━━━ Data excerpts ━━━
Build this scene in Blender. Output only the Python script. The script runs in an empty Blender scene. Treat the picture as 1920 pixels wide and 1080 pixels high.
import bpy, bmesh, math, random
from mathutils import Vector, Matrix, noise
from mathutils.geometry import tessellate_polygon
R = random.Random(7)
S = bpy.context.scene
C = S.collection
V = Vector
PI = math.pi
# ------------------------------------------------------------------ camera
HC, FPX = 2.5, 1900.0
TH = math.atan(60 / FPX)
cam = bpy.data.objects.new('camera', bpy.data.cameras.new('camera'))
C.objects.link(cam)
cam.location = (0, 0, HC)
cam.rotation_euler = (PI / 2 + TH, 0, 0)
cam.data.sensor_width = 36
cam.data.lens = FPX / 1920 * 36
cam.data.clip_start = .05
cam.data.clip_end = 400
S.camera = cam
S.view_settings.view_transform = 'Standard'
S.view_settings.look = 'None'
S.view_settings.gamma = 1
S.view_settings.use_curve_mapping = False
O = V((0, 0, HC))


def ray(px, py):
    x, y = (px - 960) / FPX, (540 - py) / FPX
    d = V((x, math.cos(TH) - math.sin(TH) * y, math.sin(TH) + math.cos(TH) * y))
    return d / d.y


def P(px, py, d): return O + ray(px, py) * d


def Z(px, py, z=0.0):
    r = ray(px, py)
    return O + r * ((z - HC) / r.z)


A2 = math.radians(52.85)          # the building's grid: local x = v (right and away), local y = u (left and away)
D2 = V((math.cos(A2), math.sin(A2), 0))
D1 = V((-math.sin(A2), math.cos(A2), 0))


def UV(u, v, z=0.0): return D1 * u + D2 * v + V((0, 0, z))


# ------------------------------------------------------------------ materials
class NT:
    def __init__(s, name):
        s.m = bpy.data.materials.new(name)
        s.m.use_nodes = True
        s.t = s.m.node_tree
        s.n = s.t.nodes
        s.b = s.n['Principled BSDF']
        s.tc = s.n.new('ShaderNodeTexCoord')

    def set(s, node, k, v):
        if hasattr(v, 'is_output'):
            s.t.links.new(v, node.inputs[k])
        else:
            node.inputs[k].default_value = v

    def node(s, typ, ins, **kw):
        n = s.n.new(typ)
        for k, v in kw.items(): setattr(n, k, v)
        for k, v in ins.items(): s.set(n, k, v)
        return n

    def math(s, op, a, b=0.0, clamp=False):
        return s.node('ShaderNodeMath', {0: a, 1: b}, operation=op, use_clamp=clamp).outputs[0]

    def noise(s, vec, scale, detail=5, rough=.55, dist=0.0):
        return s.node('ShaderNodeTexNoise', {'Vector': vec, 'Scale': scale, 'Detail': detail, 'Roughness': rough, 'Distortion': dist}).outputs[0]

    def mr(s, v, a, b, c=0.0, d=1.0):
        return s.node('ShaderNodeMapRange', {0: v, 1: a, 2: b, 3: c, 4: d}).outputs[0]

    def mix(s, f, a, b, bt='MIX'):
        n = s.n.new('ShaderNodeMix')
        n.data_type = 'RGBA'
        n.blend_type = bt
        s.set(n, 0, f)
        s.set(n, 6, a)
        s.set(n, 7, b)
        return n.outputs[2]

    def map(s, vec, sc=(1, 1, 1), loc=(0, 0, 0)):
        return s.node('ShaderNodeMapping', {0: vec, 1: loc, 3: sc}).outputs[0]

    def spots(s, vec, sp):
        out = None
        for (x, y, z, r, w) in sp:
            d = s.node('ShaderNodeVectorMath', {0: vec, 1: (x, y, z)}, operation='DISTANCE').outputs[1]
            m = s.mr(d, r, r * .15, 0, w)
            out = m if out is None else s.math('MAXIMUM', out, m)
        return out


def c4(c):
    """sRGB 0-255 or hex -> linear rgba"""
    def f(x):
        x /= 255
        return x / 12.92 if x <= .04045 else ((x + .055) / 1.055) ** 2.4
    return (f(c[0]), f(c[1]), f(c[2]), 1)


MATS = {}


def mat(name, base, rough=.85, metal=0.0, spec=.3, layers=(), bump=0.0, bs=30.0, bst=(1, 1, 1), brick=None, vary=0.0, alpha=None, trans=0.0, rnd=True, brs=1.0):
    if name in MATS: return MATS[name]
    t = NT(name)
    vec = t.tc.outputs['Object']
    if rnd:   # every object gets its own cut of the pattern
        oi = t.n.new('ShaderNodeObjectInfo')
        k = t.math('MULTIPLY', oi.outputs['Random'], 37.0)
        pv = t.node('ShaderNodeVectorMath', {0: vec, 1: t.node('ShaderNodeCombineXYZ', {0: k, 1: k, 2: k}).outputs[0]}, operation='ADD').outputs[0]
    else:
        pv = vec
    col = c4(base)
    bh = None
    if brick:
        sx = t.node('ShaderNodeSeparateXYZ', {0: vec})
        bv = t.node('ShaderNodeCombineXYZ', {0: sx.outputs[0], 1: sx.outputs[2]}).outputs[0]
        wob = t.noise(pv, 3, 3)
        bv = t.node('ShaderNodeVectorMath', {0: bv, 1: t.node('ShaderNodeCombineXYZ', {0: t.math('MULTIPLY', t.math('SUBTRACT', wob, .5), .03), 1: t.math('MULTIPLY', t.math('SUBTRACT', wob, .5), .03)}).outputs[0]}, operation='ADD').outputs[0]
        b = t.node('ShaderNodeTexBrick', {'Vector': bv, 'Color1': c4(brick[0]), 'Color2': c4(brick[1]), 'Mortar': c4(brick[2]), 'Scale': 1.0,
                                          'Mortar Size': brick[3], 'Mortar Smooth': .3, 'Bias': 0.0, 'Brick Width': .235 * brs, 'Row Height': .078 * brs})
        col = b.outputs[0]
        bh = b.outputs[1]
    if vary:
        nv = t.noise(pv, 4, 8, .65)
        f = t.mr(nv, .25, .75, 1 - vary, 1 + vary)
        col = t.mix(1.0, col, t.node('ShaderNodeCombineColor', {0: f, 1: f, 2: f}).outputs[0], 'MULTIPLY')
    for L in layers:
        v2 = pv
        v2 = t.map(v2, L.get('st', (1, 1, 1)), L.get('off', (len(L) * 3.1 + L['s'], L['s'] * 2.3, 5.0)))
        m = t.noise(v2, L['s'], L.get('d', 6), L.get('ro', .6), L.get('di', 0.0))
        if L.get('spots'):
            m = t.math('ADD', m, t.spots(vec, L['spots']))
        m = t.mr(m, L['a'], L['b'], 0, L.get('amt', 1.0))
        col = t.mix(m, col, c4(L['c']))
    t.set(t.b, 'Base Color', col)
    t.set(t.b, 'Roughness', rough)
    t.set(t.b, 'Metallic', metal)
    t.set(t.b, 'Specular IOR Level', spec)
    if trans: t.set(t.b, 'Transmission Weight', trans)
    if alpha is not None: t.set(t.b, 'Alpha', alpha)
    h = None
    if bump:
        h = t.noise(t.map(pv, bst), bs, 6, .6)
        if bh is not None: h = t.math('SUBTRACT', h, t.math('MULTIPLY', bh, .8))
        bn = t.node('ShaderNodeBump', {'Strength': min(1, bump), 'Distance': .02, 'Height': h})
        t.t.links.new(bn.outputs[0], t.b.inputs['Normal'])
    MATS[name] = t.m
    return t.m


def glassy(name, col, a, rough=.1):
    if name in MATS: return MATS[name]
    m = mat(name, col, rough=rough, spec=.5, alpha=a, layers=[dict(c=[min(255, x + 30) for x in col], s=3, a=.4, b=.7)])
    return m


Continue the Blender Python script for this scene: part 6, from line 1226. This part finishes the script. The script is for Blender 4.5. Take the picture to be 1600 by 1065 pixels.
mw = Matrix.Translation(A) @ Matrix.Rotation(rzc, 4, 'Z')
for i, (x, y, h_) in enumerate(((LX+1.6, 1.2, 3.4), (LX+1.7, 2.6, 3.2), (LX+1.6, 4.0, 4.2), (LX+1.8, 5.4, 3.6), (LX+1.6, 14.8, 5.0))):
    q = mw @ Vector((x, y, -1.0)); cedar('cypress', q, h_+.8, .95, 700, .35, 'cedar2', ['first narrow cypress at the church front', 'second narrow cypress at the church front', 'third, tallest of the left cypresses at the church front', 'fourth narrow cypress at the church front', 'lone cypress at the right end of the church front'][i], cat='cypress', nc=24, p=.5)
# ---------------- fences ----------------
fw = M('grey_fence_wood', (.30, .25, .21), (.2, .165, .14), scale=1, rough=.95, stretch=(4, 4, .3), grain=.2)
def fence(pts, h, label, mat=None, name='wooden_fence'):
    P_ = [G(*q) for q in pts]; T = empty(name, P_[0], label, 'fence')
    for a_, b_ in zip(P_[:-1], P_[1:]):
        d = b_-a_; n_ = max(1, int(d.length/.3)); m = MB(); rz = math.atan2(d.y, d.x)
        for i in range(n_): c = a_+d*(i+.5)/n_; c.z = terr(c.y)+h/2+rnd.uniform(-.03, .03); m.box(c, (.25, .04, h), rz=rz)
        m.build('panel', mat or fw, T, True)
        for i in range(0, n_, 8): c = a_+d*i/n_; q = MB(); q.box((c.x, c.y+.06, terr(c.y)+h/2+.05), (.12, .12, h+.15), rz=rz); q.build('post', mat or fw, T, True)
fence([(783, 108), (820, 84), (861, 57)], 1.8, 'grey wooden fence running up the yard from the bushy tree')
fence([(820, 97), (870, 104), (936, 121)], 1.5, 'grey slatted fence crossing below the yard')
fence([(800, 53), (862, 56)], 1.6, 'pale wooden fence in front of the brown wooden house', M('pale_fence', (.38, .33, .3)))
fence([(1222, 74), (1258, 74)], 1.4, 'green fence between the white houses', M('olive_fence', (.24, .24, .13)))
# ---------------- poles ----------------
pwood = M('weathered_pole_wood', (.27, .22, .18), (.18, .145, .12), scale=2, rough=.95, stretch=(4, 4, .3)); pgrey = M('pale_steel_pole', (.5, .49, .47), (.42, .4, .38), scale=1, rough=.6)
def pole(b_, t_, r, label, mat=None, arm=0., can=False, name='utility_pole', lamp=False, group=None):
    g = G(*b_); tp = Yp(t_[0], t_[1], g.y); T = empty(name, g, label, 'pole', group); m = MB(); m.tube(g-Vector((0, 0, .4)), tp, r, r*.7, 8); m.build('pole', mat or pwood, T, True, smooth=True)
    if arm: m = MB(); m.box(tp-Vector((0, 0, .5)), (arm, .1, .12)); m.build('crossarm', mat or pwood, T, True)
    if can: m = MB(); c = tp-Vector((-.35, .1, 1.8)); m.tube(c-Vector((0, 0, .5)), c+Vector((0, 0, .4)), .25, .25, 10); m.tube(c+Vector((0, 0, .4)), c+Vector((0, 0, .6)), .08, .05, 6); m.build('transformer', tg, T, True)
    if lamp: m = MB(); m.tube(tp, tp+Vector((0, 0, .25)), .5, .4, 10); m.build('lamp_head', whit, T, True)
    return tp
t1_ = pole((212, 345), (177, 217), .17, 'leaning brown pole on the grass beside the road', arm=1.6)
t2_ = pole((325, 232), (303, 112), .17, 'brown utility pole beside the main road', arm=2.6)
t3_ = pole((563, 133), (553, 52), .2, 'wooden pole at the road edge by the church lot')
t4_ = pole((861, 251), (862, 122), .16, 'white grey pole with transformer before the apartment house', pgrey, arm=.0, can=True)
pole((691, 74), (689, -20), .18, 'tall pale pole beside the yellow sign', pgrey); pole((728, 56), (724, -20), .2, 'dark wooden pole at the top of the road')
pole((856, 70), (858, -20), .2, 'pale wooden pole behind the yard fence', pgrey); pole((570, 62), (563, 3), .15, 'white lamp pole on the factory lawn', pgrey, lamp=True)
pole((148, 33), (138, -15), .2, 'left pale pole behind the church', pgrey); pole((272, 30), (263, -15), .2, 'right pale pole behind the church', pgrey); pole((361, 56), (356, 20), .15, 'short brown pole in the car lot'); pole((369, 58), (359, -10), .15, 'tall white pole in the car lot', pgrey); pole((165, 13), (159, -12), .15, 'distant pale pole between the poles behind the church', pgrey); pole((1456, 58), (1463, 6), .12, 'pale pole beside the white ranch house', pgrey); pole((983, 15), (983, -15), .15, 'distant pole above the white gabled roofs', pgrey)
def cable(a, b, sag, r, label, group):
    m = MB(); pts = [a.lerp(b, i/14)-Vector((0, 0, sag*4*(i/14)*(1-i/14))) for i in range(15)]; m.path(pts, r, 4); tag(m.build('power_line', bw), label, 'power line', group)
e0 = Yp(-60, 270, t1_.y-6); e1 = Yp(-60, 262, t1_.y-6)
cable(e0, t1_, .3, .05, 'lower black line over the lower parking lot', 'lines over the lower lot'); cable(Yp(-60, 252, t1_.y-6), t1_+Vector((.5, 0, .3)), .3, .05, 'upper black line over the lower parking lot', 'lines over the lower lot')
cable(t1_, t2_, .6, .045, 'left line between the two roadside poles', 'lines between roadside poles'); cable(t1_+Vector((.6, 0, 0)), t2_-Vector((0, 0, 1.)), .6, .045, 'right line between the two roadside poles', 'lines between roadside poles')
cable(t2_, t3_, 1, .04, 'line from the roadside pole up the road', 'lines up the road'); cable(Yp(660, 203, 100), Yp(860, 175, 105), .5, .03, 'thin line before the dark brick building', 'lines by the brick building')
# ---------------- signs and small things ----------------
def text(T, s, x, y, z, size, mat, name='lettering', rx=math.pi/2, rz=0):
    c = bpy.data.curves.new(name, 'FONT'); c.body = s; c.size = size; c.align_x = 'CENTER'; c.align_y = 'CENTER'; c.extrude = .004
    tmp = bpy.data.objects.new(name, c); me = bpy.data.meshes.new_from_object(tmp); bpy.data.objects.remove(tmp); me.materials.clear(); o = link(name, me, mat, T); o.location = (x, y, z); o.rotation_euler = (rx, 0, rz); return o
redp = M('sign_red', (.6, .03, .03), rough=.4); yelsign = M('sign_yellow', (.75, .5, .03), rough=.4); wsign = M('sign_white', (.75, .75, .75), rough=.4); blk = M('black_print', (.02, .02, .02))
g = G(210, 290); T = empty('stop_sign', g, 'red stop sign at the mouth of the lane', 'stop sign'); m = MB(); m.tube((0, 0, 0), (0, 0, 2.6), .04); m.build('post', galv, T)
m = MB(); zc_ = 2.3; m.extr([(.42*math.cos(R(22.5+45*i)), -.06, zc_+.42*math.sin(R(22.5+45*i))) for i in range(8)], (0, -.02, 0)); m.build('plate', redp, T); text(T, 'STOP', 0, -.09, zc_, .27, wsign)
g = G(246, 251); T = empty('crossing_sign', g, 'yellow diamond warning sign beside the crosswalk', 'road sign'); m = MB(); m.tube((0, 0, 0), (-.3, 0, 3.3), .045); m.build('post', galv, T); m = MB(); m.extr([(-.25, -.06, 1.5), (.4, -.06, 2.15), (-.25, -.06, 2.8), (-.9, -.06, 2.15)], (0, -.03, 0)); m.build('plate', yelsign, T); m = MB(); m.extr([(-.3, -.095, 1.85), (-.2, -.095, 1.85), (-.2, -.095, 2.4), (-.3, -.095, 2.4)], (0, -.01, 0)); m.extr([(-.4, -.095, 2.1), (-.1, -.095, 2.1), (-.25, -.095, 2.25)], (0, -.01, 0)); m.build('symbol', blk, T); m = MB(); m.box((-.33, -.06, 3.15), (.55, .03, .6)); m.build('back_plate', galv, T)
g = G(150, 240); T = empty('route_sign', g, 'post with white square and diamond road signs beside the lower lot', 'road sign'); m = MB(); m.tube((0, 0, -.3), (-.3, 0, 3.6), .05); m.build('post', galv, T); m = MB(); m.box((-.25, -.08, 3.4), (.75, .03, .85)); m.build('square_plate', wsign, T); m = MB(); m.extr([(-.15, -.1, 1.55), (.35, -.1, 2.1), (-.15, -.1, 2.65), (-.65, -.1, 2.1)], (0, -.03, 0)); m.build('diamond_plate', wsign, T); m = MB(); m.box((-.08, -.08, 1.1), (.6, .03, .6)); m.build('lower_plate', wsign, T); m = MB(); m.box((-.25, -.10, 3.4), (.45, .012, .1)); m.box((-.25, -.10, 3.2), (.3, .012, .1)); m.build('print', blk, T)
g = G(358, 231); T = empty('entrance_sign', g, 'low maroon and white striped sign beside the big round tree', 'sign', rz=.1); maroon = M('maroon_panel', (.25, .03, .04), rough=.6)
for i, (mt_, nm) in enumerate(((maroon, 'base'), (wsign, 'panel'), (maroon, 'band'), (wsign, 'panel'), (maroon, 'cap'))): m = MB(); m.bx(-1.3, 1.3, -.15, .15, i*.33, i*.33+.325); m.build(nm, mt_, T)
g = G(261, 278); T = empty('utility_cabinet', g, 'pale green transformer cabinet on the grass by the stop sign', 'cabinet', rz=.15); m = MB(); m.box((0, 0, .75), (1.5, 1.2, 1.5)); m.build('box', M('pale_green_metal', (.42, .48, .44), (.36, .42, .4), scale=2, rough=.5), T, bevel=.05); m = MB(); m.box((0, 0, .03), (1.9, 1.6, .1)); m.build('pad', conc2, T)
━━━
● **Aim**
Every line that holds the string "scene" should be returned.

● **Finished task**
Build this scene in Blender. Output only the Python script. The script runs in an empty Blender scene. Treat the picture as 1920 pixels wide and 1080 pixels high.
S = bpy.context.scene
Continue the Blender Python script for this scene: part 6, from line 1226. This part finishes the script. The script is for Blender 4.5. Take the picture to be 1600 by 1065 pixels.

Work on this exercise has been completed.